People don’t rise from nothing. We do owe something to parent and patronage…It makes a difference where and we grew up….It’s not enough to ask what people are like, in other words. It is only by asking where they are from that we can unravel the logic behind who succeeds and who doesn’t.

The next section moves on to explore the importance of opportunity and the seemingly arbitrary standards that affect who becomes successful. An analysis of Canada’s top hockey players reveals that birthdate, more than any other factor, determines which teams and eventually which opportunities and what type of training players receive. They must have innate talent, but that is not the primary factor in determining whether they succeed or fail. Gladwell explores the arbitrary nature of success and states that we should adjust the way we organize things because “the systems we set up to determine who gets ahead aren’t particularly efficient.”  He notes that though “we could easily take control of the machinery of achievement” to create more equal and fair opportunities, we don’t because

We cling to the idea that success is a simple function of individual merit and that the world in which we all grow up and the rules we choose to write as a society don’t matter at all.

Gladwell moves on to analyze popular and less well known rags-to-riches stories and contends that even when an individual rises from poverty to become successful, he does so through a unique set of circumstances and opportunities in which what appear to be disadvantages are actually benefits.
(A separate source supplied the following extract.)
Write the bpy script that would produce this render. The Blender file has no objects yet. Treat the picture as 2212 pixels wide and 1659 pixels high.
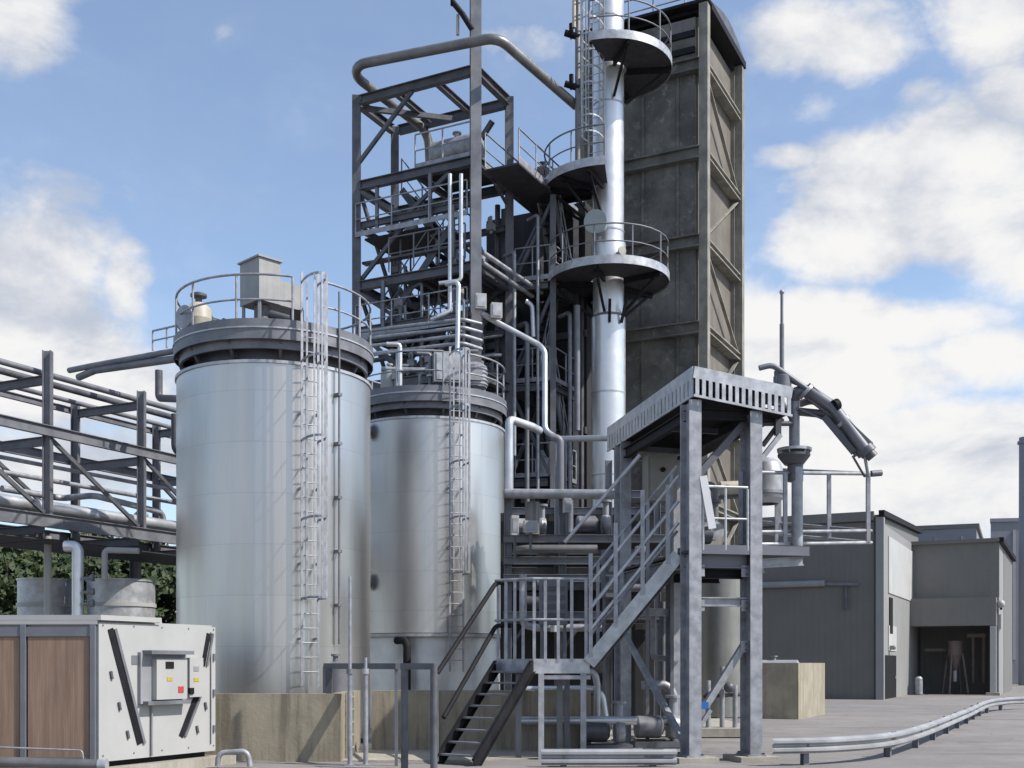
import bpy, math, random
from math import radians, sin, cos, pi, atan2, sqrt
from mathutils import Vector as V
random.seed(7)
SC = bpy.context.scene
COL = SC.collection

# ------------------------------------------------------------------ camera, sky, sun, exposure
EYE = 1.7
F = 2458.0                      # focal length, HZ horizon row, CX centre column: survey units of the site sketch
HZ = 1434.0
CX = 1106.0
cd = bpy.data.cameras.new('camera'); cam = bpy.data.objects.new('camera', cd); COL.objects.link(cam)
cam.location = (0, 0, EYE); cam.rotation_euler = (radians(90), 0, 0)
cd.lens = 40.0; cd.sensor_width = 36; cd.shift_y = 0.2733; cd.clip_end = 5000; cd.clip_start = 0.1
SC.camera = cam
SUN_AZ = V((0.945, -0.33, 0)).normalized(); SUN_EL = radians(47)
SUN = V((SUN_AZ.x*cos(SUN_EL), SUN_AZ.y*cos(SUN_EL), sin(SUN_EL)))
sd = bpy.data.lights.new('sun', 'SUN'); so = bpy.data.objects.new('sun', sd); COL.objects.link(so)
sd.energy = 4.3; sd.angle = radians(0.7); sd.color = (1.0, 0.95, 0.88)
so.rotation_euler = SUN.to_track_quat('Z', 'Y').to_euler(); so.location = SUN*60
SC.view_settings.view_transform = 'Standard'; SC.view_settings.look = 'None'
SC.view_settings.gamma = 1.0; SC.view_settings.exposure = 0.42
SC.cycles.max_bounces = 6; SC.cycles.diffuse_bounces = 3; SC.cycles.glossy_bounces = 3

W = bpy.data.worlds.new('World'); SC.world = W; W.use_nodes = True
NT = W.node_tree; NT.nodes.clear()

class NB:
    """small node-building helper"""
    def __init__(s, nt): s.nt = nt
    def new(s, typ, **kw):
        n = s.nt.nodes.new(typ)
        for k, v in kw.items(): setattr(n, k, v)
        return n
    def link(s, a, b): s.nt.links.new(a, b)
    def put(s, sock, v):
        if hasattr(v, 'links'): s.link(v, sock)
        else: sock.default_value = v
    def m(s, op, a, b=None, c=None, clamp=False):
        n = s.new('ShaderNodeMath', operation=op, use_clamp=clamp)
        s.put(n.inputs[0], a)
        if b is not None: s.put(n.inputs[1], b)
        if c is not None: s.put(n.inputs[2], c)
        return n.outputs[0]
    def ramp(s, x, a, b, lo=0.0, hi=1.0, smooth=True):
        n = s.new('ShaderNodeMapRange'); n.interpolation_type = 'SMOOTHSTEP' if smooth else 'LINEAR'
        s.put(n.inputs[0], x); s.put(n.inputs[1], a); s.put(n.inputs[2], b); s.put(n.inputs[3], lo); s.put(n.inputs[4], hi)
        return n.outputs[0]
    def mix(s, f, a, b, blend='MIX'):
        n = s.new('ShaderNodeMix', data_type='RGBA', blend_type=blend)
        s.put(n.inputs[0], f); s.put(n.inputs[6], a); s.put(n.inputs[7], b)
        return n.outputs[2]
    def noise(s, vec, scale, detail=4, rough=0.55, dist=0.0):
        n = s.new('ShaderNodeTexNoise'); s.put(n.inputs['Vector'], vec)
        n.inputs['Scale'].default_value = scale; n.inputs['Detail'].default_value = detail
        n.inputs['Roughness'].default_value = rough; n.inputs['Distortion'].default_value = dist
        return n.outputs['Fac']
    def comb(s, x, y, z):
        n = s.new('ShaderNodeCombineXYZ')
        for i, v in enumerate((x, y, z)): s.put(n.inputs[i], v)
        return n.outputs[0]
    def sep(s, vec):
        n = s.new('ShaderNodeSeparateXYZ'); s.put(n.inputs[0], vec); return n.outputs

def c4(c): return (c[0], c[1], c[2], 1.0)

def build_sky():
    b = NB(NT)
    sky = b.new('ShaderNodeTexSky', sky_type='NISHITA'); sky.sun_disc = False
    sky.sun_elevation = SUN_EL; sky.sun_rotation = atan2(SUN_AZ.x, SUN_AZ.y)
    sky.air_density = 1.0; sky.dust_density = 0.6; sky.ozone_density = 2.0
    tc = b.new('ShaderNodeTexCoord'); x, y, z = b.sep(tc.outputs['Generated'])
    ay = b.m('MAXIMUM', b.m('ABSOLUTE', y), 0.12)
    u = b.m('DIVIDE', x, ay); v = b.m('DIVIDE', z, ay)
    dirv = b.comb(x, b.m('MULTIPLY', y, 1.0), b.m('MULTIPLY', z, 1.5))
    n1 = b.noise(dirv, 8.0, 12, 0.56, 0.35)
    n2 = b.noise(dirv, 26.0, 10, 0.6, 0.3)
    n3 = b.noise(b.comb(b.m('ADD', x, 3.3), y, b.m('MULTIPLY', z, 1.8)), 7.0, 10, 0.6, 0.3)
    # cumulus banks: (u, v, half-width, half-height, weight)
    blobs = [(-0.44, 0.565, 0.085, 0.055, 1.15), (-0.255, 0.555, 0.020, 0.030, 0.55),
             (-0.43, 0.335, 0.10, 0.085, 1.35), (-0.37, 0.26, 0.10, 0.055, 1.0), (-0.44, 0.28, 0.12, 0.05, 1.4),
             (0.28, 0.55, 0.11, 0.05, 1.15), (0.43, 0.565, 0.085, 0.05, 1.15), (0.265, 0.49, 0.045, 0.03, 0.7), (0.44, 0.50, 0.05, 0.045, 0.95), (0.36, 0.50, 0.04, 0.03, 0.7),
             (0.015, 0.545, 0.07, 0.028, 0.62),
             (0.40, 0.415, 0.10, 0.085, 1.4), (0.31, 0.43, 0.08, 0.05, 1.25), (0.25, 0.445, 0.05, 0.018, 1.0), (0.30, 0.37, 0.08, 0.045, 1.2), (0.45, 0.36, 0.11, 0.06, 1.1), (0.30, 0.36, 0.05, 0.04, 0.8),
             (0.30, 0.30, 0.18, 0.035, 1.25), (0.28, 0.25, 0.16, 0.05, 1.25), (0.42, 0.27, 0.10, 0.045, 1.1), (0.40, 0.20, 0.16, 0.05, 1.2), (0.22, 0.30, 0.05, 0.05, 0.9),
             (0.30, 0.16, 0.26, 0.075, 1.4), (-0.40, 0.17, 0.24, 0.06, 0.85), (-0.345, 0.335, 0.035, 0.05, 0.95), (-0.40, 0.25, 0.14, 0.05, 1.2),
             (-0.9, 0.5, 0.25, 0.14, 1.2), (0.95, 0.5, 0.22, 0.16, 1.2), (-1.4, 0.4, 0.4, 0.2, 1.1), (1.6, 0.5, 0.4, 0.25, 1.1), (0.0, 1.4, 0.5, 0.3, 1.0)]
    tot = None
    for (u0, v0, ru, rv, w) in blobs:
        du = b.m('MULTIPLY', b.m('SUBTRACT', u, u0), 1/ru); dv = b.m('MULTIPLY', b.m('SUBTRACT', v, v0), 1/rv)
        d2 = b.m('ADD', b.m('MULTIPLY', du, du), b.m('MULTIPLY', dv, dv))
        g = b.m('MULTIPLY', b.m('POWER', 2.718, b.m('MULTIPLY', d2, -1.0)), w)
        tot = g if tot is None else b.m('MAXIMUM', tot, g)
    dens = b.m('ADD', tot, b.m('ADD', b.m('MULTIPLY', b.m('SUBTRACT', n1, 0.5), 1.5), b.m('MULTIPLY', b.m('SUBTRACT', n2, 0.5), 0.55)))
    mask = b.ramp(dens, 0.34, 0.92)
    hz = b.ramp(v, 0.02, 0.20, 0.72, 0.0)
    mask = b.m('MAXIMUM', b.m('MAXIMUM', mask, hz), b.ramp(n1, 0.3, 0.75, 0.13, 0.22))
    bright = b.ramp(b.m('ADD', n3, b.m('MULTIPLY', b.m('SUBTRACT', dens, 0.8), 0.20)), 0.34, 0.66)
    ccol = b.mix(bright, (0.40, 0.435, 0.51, 1), (0.70, 0.695, 0.69, 1))
    bg1 = b.new('ShaderNodeBackground'); b.link(sky.outputs[0], bg1.inputs[0]); bg1.inputs[1].default_value = 0.15
    bg2 = b.new('ShaderNodeBackground'); b.link(ccol, bg2.inputs[0]); bg2.inputs[1].default_value = 1.0
    mx = b.new('ShaderNodeMixShader'); b.link(mask, mx.inputs[0]); b.link(bg1.outputs[0], mx.inputs[1]); b.link(bg2.outputs[0], mx.inputs[2])
    out = b.new('ShaderNodeOutputWorld'); b.link(mx.outputs[0], out.inputs[0])
build_sky()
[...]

His argument essentially boils down to this:

The outliers in a particular field reached their lofty status through a combination of ability, opportunity, and utterly arbitrary advantage.

Gladwell understands that readers may not like the sound of this.  Many of us want to believe that all we have to do is be determined and work hard, and why wouldn’t we want to believe that?  It’s warm and fuzzy and encouraging, and it makes us feel like we are in total control of our lives. Gladwell lays out his argument one step at a time and provides real-life stories and illustrations along the way to make his point cogent and persuasive. He does, however, note that it’s not all about luck.

The successful are those who have been given opportunities—and who have had the strength and presence of mind to seize them.

After he examines community and local circumstances, Gladwell explores the ways in which cultures impact individuals’ chances of success, and he takes the case of Asians’ success with mathematics as one powerful example. His findings are surprising, and they make a lot of sense.

I found Outliers to be an enjoyable, entertaining, and thoroughly educational read. I really liked Gladwell’s two previous books, and this one follows a very similar layout. He states from page one what he plans to argue, and then he does so in an orderly and sensible fashion, in which each chapter builds logically upon the one that came before it.

Gladwell provides extensive examples, and though they are useful, they do become a bit repetitive. I have occasionally felt like his work would be better suited for long magazine articles than full-length books because he makes his point very clearly and provides strong evidence, and the examples can begin to feel a bit tedious.  Nonetheless, this is an interesting read that provides a unique and rarely expressed perspective on success, and I think Gladwell makes very useful and insightful suggestions about how this information could (or should) be used to change our society and the way we think about success.

Outliers is a quick, edifying read that I recommend to anyone who enjoys examining social phenomena and looking at the world through a new lens. It would also make a great gift for someone who enjoyed Gladwell’s other work or who enjoys applying math to real-life situations, as in books like Freakonomics.  I’ll be recommending this one to friends and customers alike. 4.5 out of 5.